18. The method according to claim 14, including evaluating a pressure gradient for appearance of a gradient peak in a rising branch of the pressure gradient.

19. The method according to claim 18, wherein the pressure gradient is of heat release rate or combustion profile.

20. The method according to claim 14, including determining a temperature in an unburned region of a two zone model to define a gap from a knock threshold and/or a prediction of knocking behavior.

21. The method according to claim 14, wherein adaptive pilot control and/or regulation of an air ratio takes place.

22. The method according to claim 14, wherein adaptive pilot control and/or regulation of an ignition time takes place.

23. The method according to claim 14, wherein adaptive pilot control and/or regulation of an introduced volume of the prechamber gas valve takes place.

24. The method according to claim 14, wherein the pressure sensor is a piezoresistive sensor, the method including integrating a pressure signal from the sensor to detect a quartz defect.

25. The method according to claim 14, including dividing the combustion chamber into two zones for a pressure gradient analysis, namely into an unburned and a burned zone, and using temperature in the unburned zone to derive a knock interval for a current cycle at an operating point.

26. The method according to claim 14, including equalizing a plurality of cylinders by setting an air ratio via a prechamber gas valve in the prechamber.

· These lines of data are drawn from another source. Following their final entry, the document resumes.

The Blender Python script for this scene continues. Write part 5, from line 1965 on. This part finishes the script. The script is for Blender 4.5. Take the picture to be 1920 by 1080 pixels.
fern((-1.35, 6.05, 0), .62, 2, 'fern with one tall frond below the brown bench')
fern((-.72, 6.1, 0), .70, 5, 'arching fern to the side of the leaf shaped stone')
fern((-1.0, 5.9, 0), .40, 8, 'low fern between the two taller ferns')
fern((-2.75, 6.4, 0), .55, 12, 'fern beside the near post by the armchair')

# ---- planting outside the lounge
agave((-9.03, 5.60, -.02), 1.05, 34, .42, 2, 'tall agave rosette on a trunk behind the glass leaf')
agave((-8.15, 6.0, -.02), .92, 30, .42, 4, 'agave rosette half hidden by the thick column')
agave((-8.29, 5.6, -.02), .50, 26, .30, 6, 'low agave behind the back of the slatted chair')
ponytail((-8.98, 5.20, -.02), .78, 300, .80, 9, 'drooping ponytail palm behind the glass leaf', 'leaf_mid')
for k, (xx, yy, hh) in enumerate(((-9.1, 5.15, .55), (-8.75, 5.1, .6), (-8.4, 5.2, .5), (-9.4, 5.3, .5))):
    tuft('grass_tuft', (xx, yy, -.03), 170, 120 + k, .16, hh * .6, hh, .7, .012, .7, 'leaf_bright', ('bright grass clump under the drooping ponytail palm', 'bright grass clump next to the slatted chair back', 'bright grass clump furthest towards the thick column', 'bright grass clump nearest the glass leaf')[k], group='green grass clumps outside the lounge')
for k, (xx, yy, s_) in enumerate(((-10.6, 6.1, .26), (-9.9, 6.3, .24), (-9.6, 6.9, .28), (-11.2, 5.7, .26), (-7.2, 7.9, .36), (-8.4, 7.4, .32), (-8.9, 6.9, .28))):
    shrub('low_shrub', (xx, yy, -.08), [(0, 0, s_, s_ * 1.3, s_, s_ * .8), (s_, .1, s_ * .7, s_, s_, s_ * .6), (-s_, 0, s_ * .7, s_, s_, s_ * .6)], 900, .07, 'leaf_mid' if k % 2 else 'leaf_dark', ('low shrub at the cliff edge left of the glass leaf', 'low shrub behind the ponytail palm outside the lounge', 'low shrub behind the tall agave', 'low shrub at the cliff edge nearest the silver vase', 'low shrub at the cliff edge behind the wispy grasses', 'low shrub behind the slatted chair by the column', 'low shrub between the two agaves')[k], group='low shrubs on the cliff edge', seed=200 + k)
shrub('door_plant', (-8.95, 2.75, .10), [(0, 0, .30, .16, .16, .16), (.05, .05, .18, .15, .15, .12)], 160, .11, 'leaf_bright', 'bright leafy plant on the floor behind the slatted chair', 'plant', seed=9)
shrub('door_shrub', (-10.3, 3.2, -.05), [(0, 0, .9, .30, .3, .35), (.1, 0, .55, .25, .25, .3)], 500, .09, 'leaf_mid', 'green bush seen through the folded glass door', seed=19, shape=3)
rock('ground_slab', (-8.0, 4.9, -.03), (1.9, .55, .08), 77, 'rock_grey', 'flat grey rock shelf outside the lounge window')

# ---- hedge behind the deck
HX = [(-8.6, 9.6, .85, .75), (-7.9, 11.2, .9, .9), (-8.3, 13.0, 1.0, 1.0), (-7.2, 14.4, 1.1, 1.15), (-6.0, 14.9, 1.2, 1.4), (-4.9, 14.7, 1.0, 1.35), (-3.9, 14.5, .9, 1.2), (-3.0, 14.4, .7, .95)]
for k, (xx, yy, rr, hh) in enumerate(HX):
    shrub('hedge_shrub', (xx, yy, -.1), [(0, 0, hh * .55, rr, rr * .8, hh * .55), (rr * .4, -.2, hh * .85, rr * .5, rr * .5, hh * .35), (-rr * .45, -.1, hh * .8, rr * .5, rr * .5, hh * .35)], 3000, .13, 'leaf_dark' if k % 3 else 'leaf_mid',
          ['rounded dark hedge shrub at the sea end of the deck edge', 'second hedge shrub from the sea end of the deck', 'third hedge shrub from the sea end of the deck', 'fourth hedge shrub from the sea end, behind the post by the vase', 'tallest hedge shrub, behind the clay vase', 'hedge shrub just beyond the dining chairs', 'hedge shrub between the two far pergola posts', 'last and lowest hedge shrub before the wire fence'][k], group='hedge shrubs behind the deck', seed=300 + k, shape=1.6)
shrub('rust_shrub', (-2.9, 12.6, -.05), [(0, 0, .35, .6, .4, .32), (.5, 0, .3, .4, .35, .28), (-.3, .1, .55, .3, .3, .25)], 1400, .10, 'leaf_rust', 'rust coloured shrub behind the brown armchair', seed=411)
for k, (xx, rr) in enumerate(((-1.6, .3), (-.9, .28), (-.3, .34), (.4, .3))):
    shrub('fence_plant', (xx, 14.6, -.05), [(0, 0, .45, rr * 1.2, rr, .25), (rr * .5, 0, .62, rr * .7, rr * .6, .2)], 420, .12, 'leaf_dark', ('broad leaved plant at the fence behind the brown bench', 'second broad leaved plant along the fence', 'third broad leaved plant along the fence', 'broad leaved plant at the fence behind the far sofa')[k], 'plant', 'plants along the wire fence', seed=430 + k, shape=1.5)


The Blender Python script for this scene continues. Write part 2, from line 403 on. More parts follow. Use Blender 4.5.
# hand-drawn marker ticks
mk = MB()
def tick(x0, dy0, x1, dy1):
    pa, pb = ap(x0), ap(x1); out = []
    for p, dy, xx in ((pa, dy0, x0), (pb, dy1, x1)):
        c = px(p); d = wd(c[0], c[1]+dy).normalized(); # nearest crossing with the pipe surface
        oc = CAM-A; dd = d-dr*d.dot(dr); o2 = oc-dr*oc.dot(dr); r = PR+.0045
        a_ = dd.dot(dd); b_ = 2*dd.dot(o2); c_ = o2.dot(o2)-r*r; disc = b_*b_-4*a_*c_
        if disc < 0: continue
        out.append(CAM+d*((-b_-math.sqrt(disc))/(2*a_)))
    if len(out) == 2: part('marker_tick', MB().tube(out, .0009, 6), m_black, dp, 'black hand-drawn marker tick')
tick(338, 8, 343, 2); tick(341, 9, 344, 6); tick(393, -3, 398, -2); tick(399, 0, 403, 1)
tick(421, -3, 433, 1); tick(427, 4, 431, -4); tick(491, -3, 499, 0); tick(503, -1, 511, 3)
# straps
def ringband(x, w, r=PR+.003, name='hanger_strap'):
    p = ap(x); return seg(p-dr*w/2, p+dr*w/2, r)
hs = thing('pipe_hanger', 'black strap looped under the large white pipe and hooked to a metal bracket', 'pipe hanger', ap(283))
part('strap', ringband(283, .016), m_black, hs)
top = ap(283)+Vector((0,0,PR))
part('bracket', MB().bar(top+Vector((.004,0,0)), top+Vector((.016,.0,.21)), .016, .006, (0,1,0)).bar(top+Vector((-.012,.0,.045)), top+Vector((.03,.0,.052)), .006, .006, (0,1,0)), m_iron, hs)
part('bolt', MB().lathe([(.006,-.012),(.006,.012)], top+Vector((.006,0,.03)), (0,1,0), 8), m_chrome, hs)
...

27. The method according to claim 14, including carrying out an automatic check of the engine and/or the pressure sensor by comparing a cumulative heat release rate with a predetermined value.

28. The method according to claim 25, including determining an indicated mean pressure from the pressure gradient, and calculating an effective power output of the internal combustion engine with consideration of a predetermined frictional power, and making these available to a controller for executing protective measures.

29. The method according to claim 14, wherein the engine is a gas engine.

30. The method according to claim 29, wherein the engine is a lean gas engine.